Hearing held on Objection to Wadi ‘Ara Road Expansion

Adalah, ACAP and the Public Committee call for cancelling the plan and formulating a new alternative plan that does not impede on the basic rights and needs of Arab citizens in the Triangle region.

The objection calls for cancelling the plan and formulating a new alternative plan that does not impede on the basic rights and needs of Arab citizens in the Triangle region.

Yesterday, 9 March 2014, The National Infrastructure Committee held a hearing on an objection submitted by Adalah, together with the Arab Center for Alternative Planning (ACAP) and the Public Committee in Wadi Ara, against the planned expansion of Wadi ‘Ara Road (Road no. 65) in order to turn it into a highway.
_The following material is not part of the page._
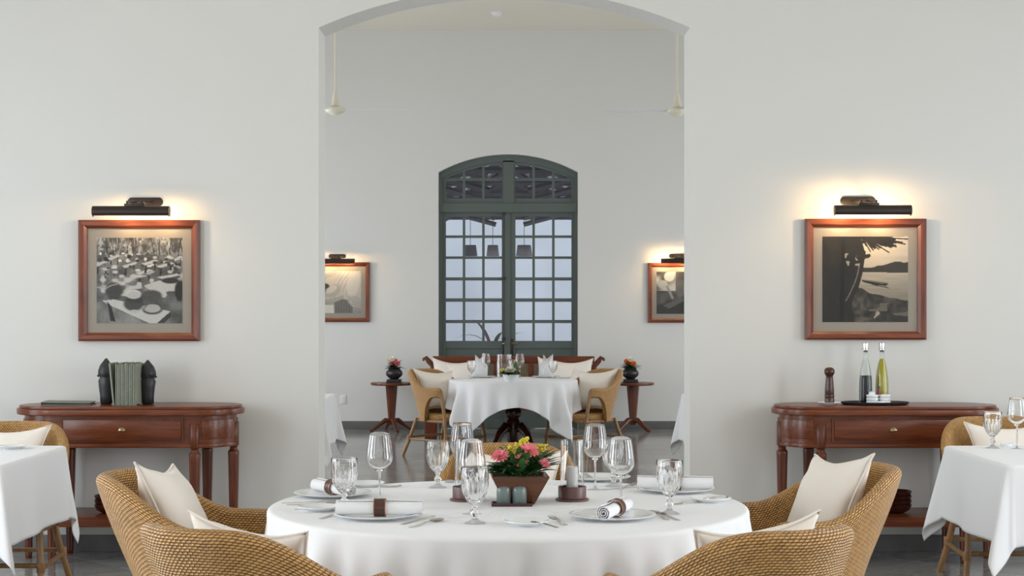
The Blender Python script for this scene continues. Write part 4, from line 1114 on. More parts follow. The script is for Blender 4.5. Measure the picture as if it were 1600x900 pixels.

The plan would lead to the confiscation of vast areas of land from Arab towns, and ignores the need for standard planning considerations as well as the participation of land owners in the area. The objection was prepared by Adalah Attorney Suhad Bishara, urban planners Inaya Bana and Hana Hamdan, and the head of the Public Committee in Wadi ‘Ara, Mr. Ahmad Milhem. The National Infrastructure Committee is due to deliver its decision by the end of this month.

According to the objection, the eastern cross-section of the road imposes physical limits that prevent the expansion of five Arab towns, in contrast to Jewish towns in the western cross-section of the road that have expanded significantly over the past years. This leads to a significant discrepancy in land between Arab and Jewish towns, since Arab towns are overpopulated and lack any extra land, while Jewish towns have large areas for development and expansion.

The objection noted that the 109,000 Arab citizens living in Wadi ‘Ara, located in the Triangle area in the center of Israel, live on only 53,000 dunums of land, while the 17,000 Jewish citizens in the area live on 112,000 dunums. The planners did not take into account that there are also vast socio-economic differences between the Arab and Jewish towns, which clearly demonstrate the inequality and segregation in the area.

The objection further states that the National Master Plan TAMA 35, currently in existence, completely ignored the planning needs of Arab towns in the region as well as the effects of reduced spaces intended for housing and development. As a result, these Arab towns are forced to carry the burden of meeting the "public needs" that are not addressed in the national projects, unlike Jewish towns in the area which do not face the same burdens. The plan further ignores the potential for development in these extremely limited Arab towns, and would lead to the restriction of building in many areas and the demolition of homes in other areas.

In addition, the objectors argued that the plan to turn the road into a highway alters the former’s main purpose. It would affect access to these towns and separate some towns from each other as a result of high walls and bridges and the closing of side streets. Furthermore, these changes will inevitably affect the commercial stands located on the side of the road. The stands are dependant on the existence of the road as it currently is, because it allows passers-by to easily stop their cars on the side of the road in order to purchase goods. These businesses would be forced to close when the existing road turns into a highway.


The objection concluded that the plan is discriminatory against Arab citizens based on their national origin, and did not involve the participation of the public as is required by professional planning standards. The plan also unnecessarily requires the confiscation of private land. The objectors called for the immediate termination of the plan and demanded an alternative plan that would ensure the basic rights and needs of all citizens in the region.